То обстоятельство, что местные ресурсы были беднее, чем обычно в Арктике, делало нашу задачу особенно интересной. Нам приходилось рассчитывать на карибу и тюленей, причем охоту на тюленей мы решили отложить до середины зимы по следующим соображениям: во-первых, при благоприятных условиях тюленей можно добывать даже во время зимней тьмы, тогда как при охоте на карибу бинокль не менее важен, чем ружье, а потому она может быть сколько-нибудь успешной лишь при дневном свете; во-вторых, отощавшие карибу, добываемые зимой и весной, представляют собою довольно неважную пищу, тогда как жирные карибу, добытые осенью, являются деликатесом.

Уилкинс, Наткусяк и я начали охоту с того, что отошли на 3 дня пути к северо-востоку от нашей базы, т. е. от мыса Келлетт.
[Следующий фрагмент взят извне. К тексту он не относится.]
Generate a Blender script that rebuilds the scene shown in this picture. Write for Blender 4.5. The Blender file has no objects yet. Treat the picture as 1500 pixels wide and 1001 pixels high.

Почти все это время шел снег, засыпавший все оленьи следы, а видимость была лишь на 1–2 мили. Каково бы ни было изобилие припасов на нашей базе, но в силу прочно установившейся привычки или, может быть, из «гордости» я почти никогда не разрешаю своим спутникам брать с собой на охоту запас продовольствия больше чем на 2–3 суток. Во всех без исключения случаях нам удавалось добыть какую-нибудь дичь до того, как этот запас был израсходован; вообще, подобная тактика правильна, так как налегке люди идут быстрее и, зная, что перед ними альтернатива — добыть дичь или остаться голодными, охотятся энергичнее и больше радуются удаче.